Certo, qualche bravo filosofo potrebbe sostenere che dovremmo allargare il concetto di prudenza fino a farci rientrare un sé meta-individuale e anche i beni spirituali o persino ultraterreni. Personalmente preferisco invece pensare che per capire il valore e la logica delle virtù occorre prendere sul serio la loro natura paradossale. La virtù è veramente virtuosa quando muore e si apre a un "oltre" più grande, in un rapporto nuovo con le altre virtù vere o presunte (come quelle imposte dalle logiche del "politicamente corretto").Così la prudenza è giusta quando è capace di farsi imprudente, la fortezza è prudente quando sa diventare debolezza mite, e ogni virtù si compie quando fiorisce in agape, dove regna una giustizia può portare a dare il salario giornaliero a chi, incolpevolmente, ha lavorato soltanto l’ultima ora. Fuori da questo orizzonte, il comportamento in sé prudente perde contatto dalla virtù, come chi parcheggia in seconda fila e, 'prudentemente', torce lo specchietto verso la portiera. Se, infatti, non prendiamo sul serio questo paradosso cruciale e (almeno per me) formidabile, la virtù finisce per trasformarsi nel più grande vizio, perché diventa esercizio egoistico teso alla perfezione individuale, dimenticando l’altro. È l
’agape il compimento di ogni azione morale, perché non è mai definita e compiuta all’interno di nessun orizzonte di legge, neanche di quella delle virtù, che l’agape chiama a trascendersi per diventare (paradossalmente) se stesse.

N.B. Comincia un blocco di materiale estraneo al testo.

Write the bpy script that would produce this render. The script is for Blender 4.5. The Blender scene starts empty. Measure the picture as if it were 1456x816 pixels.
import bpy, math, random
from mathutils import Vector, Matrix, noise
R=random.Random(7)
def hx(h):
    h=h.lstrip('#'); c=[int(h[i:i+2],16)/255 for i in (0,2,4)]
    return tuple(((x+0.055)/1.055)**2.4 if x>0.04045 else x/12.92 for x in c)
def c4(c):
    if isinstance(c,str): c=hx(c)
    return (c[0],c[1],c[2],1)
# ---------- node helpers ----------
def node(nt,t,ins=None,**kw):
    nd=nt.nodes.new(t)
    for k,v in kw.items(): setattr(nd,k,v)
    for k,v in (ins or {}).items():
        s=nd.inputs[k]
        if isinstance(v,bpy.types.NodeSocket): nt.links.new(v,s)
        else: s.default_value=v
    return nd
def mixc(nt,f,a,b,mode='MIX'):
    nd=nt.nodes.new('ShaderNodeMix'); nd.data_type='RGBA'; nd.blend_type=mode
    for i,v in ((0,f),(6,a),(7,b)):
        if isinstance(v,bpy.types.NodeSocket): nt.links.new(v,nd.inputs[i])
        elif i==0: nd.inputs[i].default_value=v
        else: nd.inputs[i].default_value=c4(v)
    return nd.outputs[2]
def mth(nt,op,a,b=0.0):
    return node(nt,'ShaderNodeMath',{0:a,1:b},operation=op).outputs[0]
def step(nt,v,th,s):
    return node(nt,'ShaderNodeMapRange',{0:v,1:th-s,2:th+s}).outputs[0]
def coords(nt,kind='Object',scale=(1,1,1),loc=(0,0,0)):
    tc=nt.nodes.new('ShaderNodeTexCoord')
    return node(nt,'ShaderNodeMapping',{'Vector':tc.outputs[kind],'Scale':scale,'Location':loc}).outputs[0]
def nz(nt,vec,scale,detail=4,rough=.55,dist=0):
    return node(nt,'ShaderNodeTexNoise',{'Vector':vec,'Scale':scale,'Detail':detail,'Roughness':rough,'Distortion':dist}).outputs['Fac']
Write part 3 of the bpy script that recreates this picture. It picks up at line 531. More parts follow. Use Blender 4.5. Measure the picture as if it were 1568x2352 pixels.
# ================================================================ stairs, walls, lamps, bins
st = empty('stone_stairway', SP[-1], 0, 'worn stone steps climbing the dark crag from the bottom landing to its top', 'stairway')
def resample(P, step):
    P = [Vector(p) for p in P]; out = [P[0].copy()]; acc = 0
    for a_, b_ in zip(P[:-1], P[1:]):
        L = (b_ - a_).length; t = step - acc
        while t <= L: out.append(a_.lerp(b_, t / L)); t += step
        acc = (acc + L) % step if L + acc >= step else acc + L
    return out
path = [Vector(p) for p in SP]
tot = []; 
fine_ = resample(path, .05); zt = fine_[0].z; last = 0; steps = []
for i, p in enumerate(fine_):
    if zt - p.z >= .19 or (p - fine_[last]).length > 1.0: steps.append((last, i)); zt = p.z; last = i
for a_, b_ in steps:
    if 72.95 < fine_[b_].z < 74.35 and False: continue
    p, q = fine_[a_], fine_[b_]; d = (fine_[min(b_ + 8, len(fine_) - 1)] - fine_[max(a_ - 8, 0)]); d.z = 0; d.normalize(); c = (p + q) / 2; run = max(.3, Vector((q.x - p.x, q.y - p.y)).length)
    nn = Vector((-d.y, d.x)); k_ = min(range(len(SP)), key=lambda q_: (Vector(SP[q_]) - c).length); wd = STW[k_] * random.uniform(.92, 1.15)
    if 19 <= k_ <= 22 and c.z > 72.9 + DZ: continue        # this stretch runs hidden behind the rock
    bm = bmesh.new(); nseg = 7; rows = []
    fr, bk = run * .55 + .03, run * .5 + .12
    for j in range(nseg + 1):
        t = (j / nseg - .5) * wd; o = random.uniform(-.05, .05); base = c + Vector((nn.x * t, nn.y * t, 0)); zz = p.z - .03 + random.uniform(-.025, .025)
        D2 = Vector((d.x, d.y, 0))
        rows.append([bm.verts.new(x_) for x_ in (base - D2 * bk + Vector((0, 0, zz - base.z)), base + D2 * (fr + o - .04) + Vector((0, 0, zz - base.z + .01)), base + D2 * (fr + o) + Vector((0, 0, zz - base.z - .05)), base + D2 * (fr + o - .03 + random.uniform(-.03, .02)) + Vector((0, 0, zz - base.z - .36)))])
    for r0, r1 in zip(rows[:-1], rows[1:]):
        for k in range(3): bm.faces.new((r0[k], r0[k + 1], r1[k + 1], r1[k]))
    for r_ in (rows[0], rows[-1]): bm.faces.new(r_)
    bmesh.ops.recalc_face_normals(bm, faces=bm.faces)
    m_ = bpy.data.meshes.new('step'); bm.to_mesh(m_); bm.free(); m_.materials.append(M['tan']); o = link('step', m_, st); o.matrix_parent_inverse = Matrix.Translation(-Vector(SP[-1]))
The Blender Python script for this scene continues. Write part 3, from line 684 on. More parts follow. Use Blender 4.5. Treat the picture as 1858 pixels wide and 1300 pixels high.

Se oggi chi ha a che fare con le tante periferie morali e antropologiche del mondo non tocca e ogni tanto oltrepassa il confine della giustizia tracciato dalle leggi della città, non può essere veramente giusto. Se quando, quella notte, bussò Alì alla porta del mio amico parroco siciliano, questi si fosse prudentemente fermato sulla soglia della nostra giustizia e non lo avesse accolto nella sua casa (pensando alle conseguenze penali che avrebbe avuto, e che poi ebbe), non sarebbe stato veramente virtuoso. Una dinamica paradossale che conosce chi lavora nelle comunità di recupero, nei carceri minorili, e i tanti che continuano a rischiare carriera, beni, fatturati, posti di lavoro, fallimenti dell’impresa. Non è chiesto a tutti in ogni momento di vivere questa dimensione paradossale della virtù. Ma se non rispondiamo quando l’appello arriva, compromettiamo la qualità etica e spirituale della nostra esistenza, perché non sono atti straordinari di pochi eroi, ma azioni di cui siamo tutti potenzialmente capaci.
Questa virtù-oltre-la-virtù è il lievito che eleva il pane di una vita già virtuosa, e le dà la forza per spostare montagne. Gandhi non avrebbe liberato l’India se non fosse stato virtuosamente imprudente, né Francesco ci avrebbe insegnato la fraternità se imprudentemente non avesse baciato il lebbroso, né tante donne e clochard sarebbero stati liberate e richiamati alla vita se non avessero incontrato sulla strada persone agapicamente imprudenti che hanno voluto e saputo abbracciarli, senza accontentarsi della solidarietà immune che sta riempiendo la nostra economia e, purtroppo, anche una parte del nostro non profit. Il territorio delle virtù – e quindi dell’umano – si estende e si umanizza ogni volta che qualcuno ha l’imprudenza di superare i confini assegnati alle virtù, pagando di persona, e quasi sempre senza sconti. Imprudenze benedette, che spingono avanti la civiltà, e rendono il mondo un luogo degno e bello in cui vivere.